According to the Australian Bureau of Statistics’ House Price Indexes, the weighted average of the eight capital cities rose 0.1% in the March quarter 2013. The capital city indexes rose in Perth (+1.2%), Melbourne (+0.2%), Darwin (+1.9%) and Canberra (+0.2%) and fell in Brisbane (-0.3%), Adelaide (-0.1%) and Hobart (-0.3%). Sydney showed no movement for the quarter.
Over the year, the weighted average of the eight capital cities rose 2.6%. Annually, house prices rose in Darwin (+8.0%), Perth (+6.1%), Sydney (+3.6%), Canberra (+1.5%), Brisbane (+1.4%), Melbourne (+1.1%) and Adelaide (+0.9%) and fell in Hobart (-1.9%).
BIS Shrapnel’s associate director Dr Kim Hawtrey said despite successive drops the cash rate before yesterday, interest rates so far have not yet provided the same boost to housing activity that has been experienced in previous easing cycles.
“To date, households have demonstrated that they are not as willing to take on new debt to enter the property market as they have been in the past. This may reflect households becoming more risk averse.
“This is clearly of concern to policymakers, and with recent data implying only a gradual upturn to building and construction at best, the RBA decided it needed to act.
“It is imperative for the nation that we see the upturn in building coming through. Otherwise, with population growth on the up, the national dwelling stock deficiency is set to rise further. And there will be little to take the place of the cooling mining boom.” Dr Hawtrey concluded.
Aviate Group managing director Neil Smoli said the historical lows levels should resonate with property investors.
“We firmly believe the current stage of the market cycle is the time when significant potential upside is available to investors who have the job security and the means to invest in a carefully selected residential property in certain locations,” he added
Colliers International research director Mark Courtney said the property market will benefit only the rate cut is fully passed on by the banks.
So far the National Australia, ING Direct, Westpac, Commonwealth Bank and Bank of Queensland announced they will pass on the rate cut in full.
“We’re at the point now where housing finance figures are well up from the lows of 2010, but they are still below the five-year average. What we really need is sustained capital growth in the residential market,” Courtney said.
“Everyone was banking on the housing construction picking up the slack as we pass thought the resources investment peak this year but there is a real risk that this is not going to happen so they are now pulling the biggest lever they have left which is cutting rates,” LJ Hooker deputy chairman L Janusz Hooker said.
CBRE Australia head of research Stephen McNabb said whilst all eyes have been fixed on the strength of mining and related investment in recent years, the peak in the level of resources sector investment is expected to occur this year.

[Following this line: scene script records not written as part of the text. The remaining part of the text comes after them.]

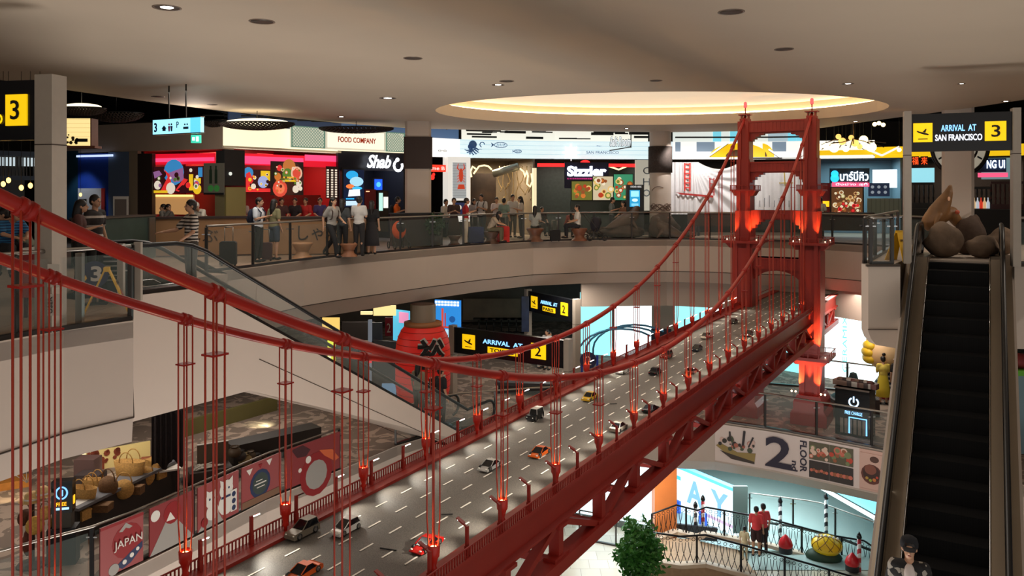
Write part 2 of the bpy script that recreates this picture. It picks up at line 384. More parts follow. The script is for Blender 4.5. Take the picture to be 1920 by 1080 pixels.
# ================================================================ glass railings
def railing(pts, label, z, posts=1.6, h=1.07, cat='railing', kerb=True, gl=GLASS, inset=.08, group=None, pm=None, flip=1):
    pts = [Vector((p.x, p.y, z)) for p in pts]
    # inset and resample
    q = []
    for i, p in enumerate(pts):
        d = (pts[min(i+1, len(pts)-1)]-pts[max(i-1, 0)]).normalized(); q.append(p+Vector((-d.y, d.x, 0))*inset*flip)
    pts = q; L = [0]
    for a, b in zip(pts, pts[1:]): L.append(L[-1]+(b-a).length)
    def at(t):
        for i in range(len(L)-1):
            if t <= L[i+1]+1e-6: return pts[i].lerp(pts[i+1], (t-L[i])/(L[i+1]-L[i]))
        return pts[-1]
    n = max(1, round(L[-1]/posts)); sp = [at(L[-1]*k/n) for k in range(n+1)]
    r = empty('glass_railing', tuple(pts[0]), 0, label, cat, group); o0 = pts[0]
    rel = lambda p, dz=0: (p.x-o0.x, p.y-o0.y, p.z-o0.z+dz)
    fine = [at(L[-1]*k/(n*3)) for k in range(n*3+1)]
    MB(STEEL).tube([rel(p, h) for p in fine], .028, 8).build('handrail', r)
    if kerb:
        mb = MB(DSTEEL)
        for a, b in zip(sp, sp[1:]): mb.bar(rel(a, .03), rel(b, .03), .09, .06)
        mb.build('kerb_rail', r)
    for p in sp:
        mb = MB(pm or DSTEEL); mb.cbox(rel(p, h/2-.01), (.03, .03, h/2-.02)); mb.use(CHROME).cbox(rel(p, h*.82), (.1, .015, .012)); mb.build('post', r)
    for a, b in zip(sp, sp[1:]):
        mb = MB(gl); d = (b-a)*.03; mb.bar(rel(a+d, h*.5), rel(b-d, h*.5), .012, h*.82); mb.build('glass_panel', r)
    return r
railing(near_left[1:], 'glass railing with steel handrail in front of the yellow wet floor sign', 0, 1.7)
railing(far, 'long curved glass railing around the far edge of the third floor', 0, 1.55)
ra = [Vector((x0+.1, yl+.05, 0)), Vector((xe-.1, yl+.05, 0))]
railing(ra, 'short glass railing on the landing left of the dark escalator', LZ, .8, h=.9)
railing([Vector((x0+3.5, bk-.1, 0)), Vector((x0+.15, yl+.3, 0))], 'glass side railing running back from the right landing corner', LZ, 1.6, h=.9, flip=-1)
railing([Vector((xr+.1, yl+.05, 0)), Vector((20, yl+.05, 0))], 'glass railing right of the dark escalator head', LZ, 1.3, h=.9)
railing(l2r[4:9], 'glass railing above the second floor banner', L2, 1.7)
railing(l2e[1:], 'glass railing with posters below the basket stall', L2, 2.3, pm=BLACK)
railing(l2r[0:4], 'glass railing of the second floor behind the bridge', L2, 1.7)
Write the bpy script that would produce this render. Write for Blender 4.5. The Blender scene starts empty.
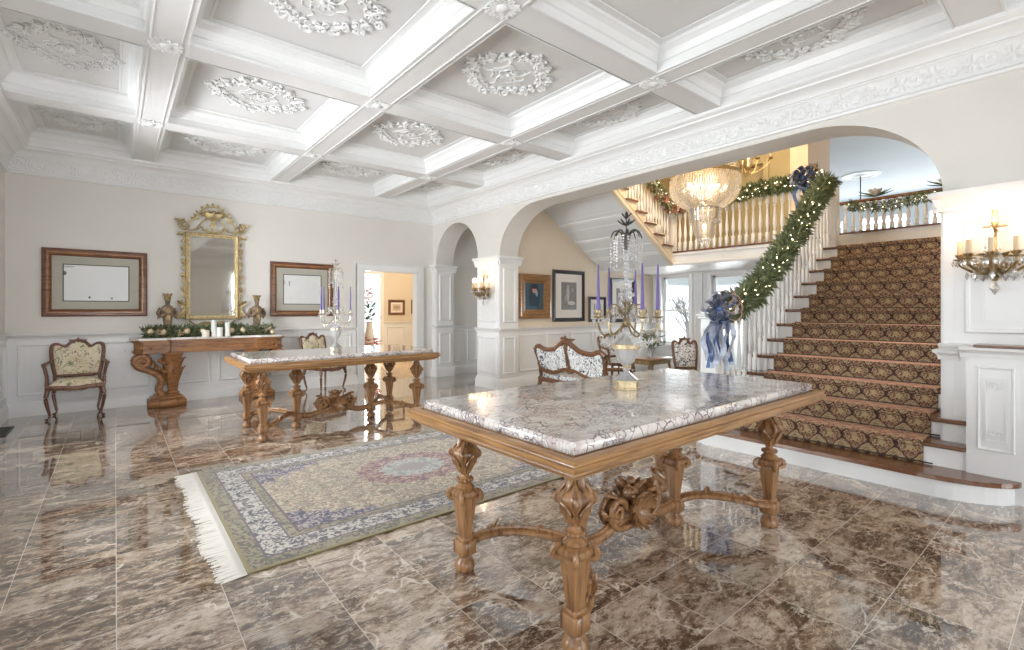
import bpy, math, random
from mathutils import Matrix, Vector, noise
random.seed(7)
PI = math.pi; sin = math.sin; cos = math.cos
SC = bpy.context.scene; COL = SC.collection
# ------------------------------------------------------------------ camera, world, exposure
cd = bpy.data.cameras.new('camera'); cam = bpy.data.objects.new('camera', cd); COL.objects.link(cam)
cam.location = (0, 0, 1.4); cam.rotation_euler = (PI/2, 0, -math.atan(397/485.))
cd.sensor_width = 36; cd.lens = 36*485/1024.; cd.shift_y = -15/1024.; cd.clip_start = .05
SC.camera = cam
SC.view_settings.view_transform = 'Standard'; SC.view_settings.look = 'None'
SC.view_settings.gamma = 1; SC.view_settings.use_curve_mapping = False
SC.view_settings.exposure = 0.45
w = bpy.data.worlds.new('world'); SC.world = w; w.use_nodes = True
w.node_tree.nodes['Background'].inputs[0].default_value = (.86, .93, 1, 1)
w.node_tree.nodes['Background'].inputs[1].default_value = 1.6
def lamp(name, kind, loc, power, color=(1, 1, 1), size=1, sizey=None, rot=(0, 0, 0), parent=None, r=.03):
    l = bpy.data.lights.new(name, kind); l.energy = power; l.color = color
    if kind == 'AREA':
        l.shape = 'RECTANGLE'; l.size = size; l.size_y = sizey or size
    elif kind == 'POINT': l.shadow_soft_size = r
    o = bpy.data.objects.new(name, l); COL.objects.link(o); o.location = loc; o.rotation_euler = rot
    if parent: o.parent = parent
    return o
DAY = (.93, .97, 1)
LW = [(-2.6, -1.2), (.2, 1.6), (3.0, 4.4), (5.8, 7.2)]          # windows in the left wall (y ranges)
for (a, b), pw in zip(LW, (22, 40, 165, 250)):
    lamp('daylight', 'AREA', (-1.5, (a+b)/2, 1.75), pw, DAY, 1.35, 2.3, (0, -PI/2, 0))
RW = [(-.5, 1.1), (3.7, 4.9)]                                    # windows behind the camera (x ranges)
for a, b in RW:
    lamp('daylight', 'AREA', ((a+b)/2, -4.9, 1.75), 120, DAY, 1.5, 2.3, (PI/2, 0, 0))
lamp('daylight', 'AREA', (10.45, 6.2, 1.2), 45, DAY, .8, 1.6, (0, PI/2, 0))
lamp('daylight', 'AREA', (10.45, 5.0, 1.1), 35, DAY, .7, 1.8, (0, PI/2, 0))
lamp('daylight', 'AREA', (16.8, 2, 3.4), 90, (.93, .97, 1), 1.2, 9, (0, PI/2, 0))
lamp('daylight', 'AREA', (5.1, 13.2, 1.4), 90, (1, .95, .85), 1, 1.8, (-PI/2, 0, 0))

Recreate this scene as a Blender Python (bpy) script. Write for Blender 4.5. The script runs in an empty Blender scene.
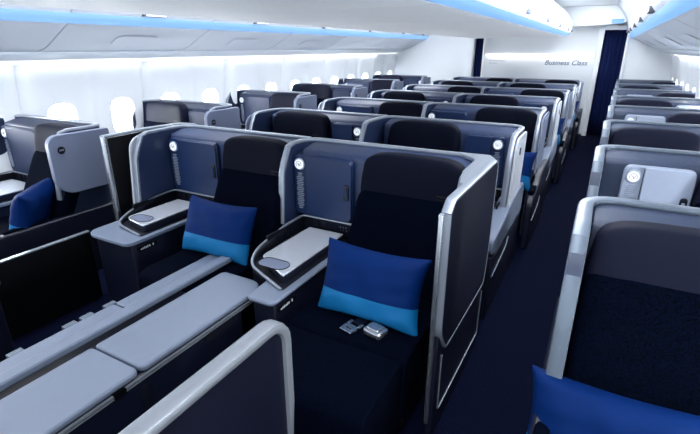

“There are some encouraging signs emerging to support growth in real estate in the medium term originating from the broader economy.
“The RBA acknowledged a strengthening in consumption and a modest firming in dwelling investment, and prospects for some increase in business investment outside the resources sector over the next year. This would help to offset the anticipated slowing in mining investment and support a broader base of growth for occupier markets.
“Interest rate reductions which commenced 18 months ago, will continue to support that improvement and may help to close the gap between subdued occupier markets and stronger investor preference for higher return assets including property and equities. However, while growth risk persists we expect that prime assets will continue to outperform secondary assets.” McNabb concluded.